Tools
What we use:
Changing times bring with them evolutions in tastes and preferences. Naturally, these changes influence composers and performers, and are also driven by composers’ and performers’ artistic journeys. From both directions, these are reflected in the performing practices and instruments found in any given period.
Inasmuch as we can ascertain them, we use instruments in or as near to their form as it was when the composer knew them. We adopt techniques that were common at the time of composition but were replaced by others of later periods. We cannot ignore the long shadow of influence cast by the incredible artists active in the centuries since these works were composed, even the ones whose instruments and performing preferences may obscure the composer’s intention. They are part of our heritage and we would not discard them even if we could. But knowing where the composer left the work and where later generations of musicians picked it up guides us in our quest to present music we love with the sort of revelation and excitement that the first performers and listeners may have felt. The effect on their senses cannot be separated from the instruments and performing styles which delivered those first sounds.

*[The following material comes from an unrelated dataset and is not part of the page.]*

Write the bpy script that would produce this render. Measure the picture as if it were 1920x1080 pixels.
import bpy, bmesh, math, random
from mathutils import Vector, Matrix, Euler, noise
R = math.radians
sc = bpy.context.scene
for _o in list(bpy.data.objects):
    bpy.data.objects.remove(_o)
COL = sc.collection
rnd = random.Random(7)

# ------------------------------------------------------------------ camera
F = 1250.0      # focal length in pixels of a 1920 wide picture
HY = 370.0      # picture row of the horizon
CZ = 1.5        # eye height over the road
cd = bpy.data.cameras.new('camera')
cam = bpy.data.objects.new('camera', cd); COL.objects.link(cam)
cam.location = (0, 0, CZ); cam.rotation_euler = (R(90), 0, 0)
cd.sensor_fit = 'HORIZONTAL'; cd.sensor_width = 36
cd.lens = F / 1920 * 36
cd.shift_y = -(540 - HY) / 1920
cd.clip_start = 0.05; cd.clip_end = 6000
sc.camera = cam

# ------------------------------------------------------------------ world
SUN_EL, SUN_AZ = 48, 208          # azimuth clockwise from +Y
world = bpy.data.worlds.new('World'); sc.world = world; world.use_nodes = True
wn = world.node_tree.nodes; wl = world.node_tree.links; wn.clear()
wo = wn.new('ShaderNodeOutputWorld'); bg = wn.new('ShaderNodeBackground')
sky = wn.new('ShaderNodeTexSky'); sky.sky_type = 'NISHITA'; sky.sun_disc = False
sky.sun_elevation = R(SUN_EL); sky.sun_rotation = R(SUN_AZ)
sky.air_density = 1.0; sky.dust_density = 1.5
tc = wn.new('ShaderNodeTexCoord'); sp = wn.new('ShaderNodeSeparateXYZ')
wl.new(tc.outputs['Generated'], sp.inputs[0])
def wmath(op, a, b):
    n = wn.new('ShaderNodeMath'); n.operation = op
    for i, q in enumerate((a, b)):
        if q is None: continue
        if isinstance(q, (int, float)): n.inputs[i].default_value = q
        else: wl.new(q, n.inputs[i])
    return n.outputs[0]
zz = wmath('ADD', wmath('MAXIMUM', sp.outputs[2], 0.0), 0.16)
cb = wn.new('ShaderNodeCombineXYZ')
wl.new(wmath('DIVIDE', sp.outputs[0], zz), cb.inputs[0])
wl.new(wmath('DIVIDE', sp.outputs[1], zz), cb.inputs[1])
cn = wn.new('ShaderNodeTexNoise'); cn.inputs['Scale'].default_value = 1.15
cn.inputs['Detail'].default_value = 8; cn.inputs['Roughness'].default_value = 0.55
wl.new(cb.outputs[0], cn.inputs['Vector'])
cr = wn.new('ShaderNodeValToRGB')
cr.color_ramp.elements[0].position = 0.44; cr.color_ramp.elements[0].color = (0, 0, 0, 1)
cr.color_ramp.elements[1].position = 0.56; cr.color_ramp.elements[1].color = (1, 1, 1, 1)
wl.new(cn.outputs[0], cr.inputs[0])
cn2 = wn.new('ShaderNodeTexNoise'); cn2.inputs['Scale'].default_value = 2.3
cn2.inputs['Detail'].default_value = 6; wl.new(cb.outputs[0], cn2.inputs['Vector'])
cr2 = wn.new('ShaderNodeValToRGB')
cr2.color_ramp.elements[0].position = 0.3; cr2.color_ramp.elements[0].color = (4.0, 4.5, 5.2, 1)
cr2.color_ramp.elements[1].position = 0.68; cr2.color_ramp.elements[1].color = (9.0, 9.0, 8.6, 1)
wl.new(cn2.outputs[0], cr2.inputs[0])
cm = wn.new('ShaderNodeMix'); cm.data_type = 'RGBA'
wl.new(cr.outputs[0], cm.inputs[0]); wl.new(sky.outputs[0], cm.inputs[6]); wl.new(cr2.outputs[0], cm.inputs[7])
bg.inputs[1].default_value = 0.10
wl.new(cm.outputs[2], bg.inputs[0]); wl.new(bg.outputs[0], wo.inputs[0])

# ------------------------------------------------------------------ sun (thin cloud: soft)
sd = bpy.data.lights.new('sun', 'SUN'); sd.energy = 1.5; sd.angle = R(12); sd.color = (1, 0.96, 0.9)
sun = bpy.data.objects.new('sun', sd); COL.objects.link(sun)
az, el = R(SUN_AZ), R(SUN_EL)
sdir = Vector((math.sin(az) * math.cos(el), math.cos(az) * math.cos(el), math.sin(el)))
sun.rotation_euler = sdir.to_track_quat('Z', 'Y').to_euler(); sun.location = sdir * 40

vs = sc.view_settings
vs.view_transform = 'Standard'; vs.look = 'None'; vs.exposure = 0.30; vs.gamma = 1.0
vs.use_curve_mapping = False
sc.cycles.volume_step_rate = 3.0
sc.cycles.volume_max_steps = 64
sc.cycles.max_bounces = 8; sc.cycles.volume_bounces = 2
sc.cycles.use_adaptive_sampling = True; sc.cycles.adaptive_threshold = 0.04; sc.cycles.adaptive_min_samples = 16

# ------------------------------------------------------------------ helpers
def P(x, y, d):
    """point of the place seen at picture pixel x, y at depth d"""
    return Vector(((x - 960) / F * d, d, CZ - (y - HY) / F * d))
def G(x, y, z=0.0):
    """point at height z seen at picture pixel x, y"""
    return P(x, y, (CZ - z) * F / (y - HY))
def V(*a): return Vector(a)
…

The instruments we choose to use frequently remind us why makers and players sought the “improvements” that evolved into their “modern” selves. They are harder to play. They are sometimes quieter. Their systems of tuning are sometimes foreign and challenging to modern ears. But we absolutely love them. We love their wide-ranging spectra of tone colors, we value the questions they elicit and the discussions had because of them, and we are grateful to be able to sit beside the composer, as it were, and understand why he or she wrote what they did, what challenges they or their performers may have faced and what might have been lost when those challenges were surmounted with technology. Indeed, we are sometimes pleasantly surprised to learn that, to a composer or performer from the 17th, 18th, or 19th centuries, these challenges were often valued and, furthermore, exploited for artistic impact that is unavailable when the challenge no longer exists.

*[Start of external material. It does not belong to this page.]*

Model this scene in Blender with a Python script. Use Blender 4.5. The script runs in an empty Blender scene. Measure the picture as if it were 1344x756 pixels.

Those “improvements” hardly elicited even mild resistance. Key systems stabilized and standardized pitch accuracy for woodwinds, and metal for the body of the flute was seen as an enhancement to its carrying power over a large orchestra. A French Horn no longer had to contend with numerous crooks (extra bits of plumbing, essentially) to shift from one key to another once all available plumbing was placed on the instrument and controlled by a set of keys. Moving the grand piano from a straight-strung wooden instrument whose hammers were covered by leather or thin felt to a cross-strung giant clad with iron and producing a unified tone from the bottom of the range all the way to the top was celebrated by late-19th century Romantics. It paved the way for their highly-chromatic and expressive compositions. And steel strings were thought of as a remedy to the gut strings that had been used for centuries on numerous stringed instruments, a salve hailed by string-making companies as providing louder and more stable strings than their ancient counterparts.
And regarding those improvements made to our instruments, one finds that while the modern flute and oboe do project beautifully over an orchestra and play equally well in every key, their key-less wooden predecessors produce a different character - different personality - in each key, even if the listener is asked to reconsider what “in tune” means. It may even be that the composer exploited the often-stark differences in color and pitch relationships that a single baroque wind instrument can produce, an affect that cannot be replicated on the modern version. That horn may have to change crooks several times in a movement but the color it produces, likewise, cannot be replicated. The fortepiano - evolving at an immense pace from the time it was invented in 1700 to the advent of the modern piano in the 1870s - may be quieter than a beautiful Steinway. But within its decibel-limited spectrum it provides a huge array of colors and articulations. And the difference in character between its high, middle, and low registers - that which the Steinways and others sought to smooth out or eliminate - is exactly what a composer like Beethoven was basing the choice of placement for a particular musical motive. A performance of his music by a great musician on a modern piano can be thrilling, moving, and illuminating. But it can never fully bring the listener into Beethoven’s world the way we believe Beethoven wanted; it can provide something great, but not the same.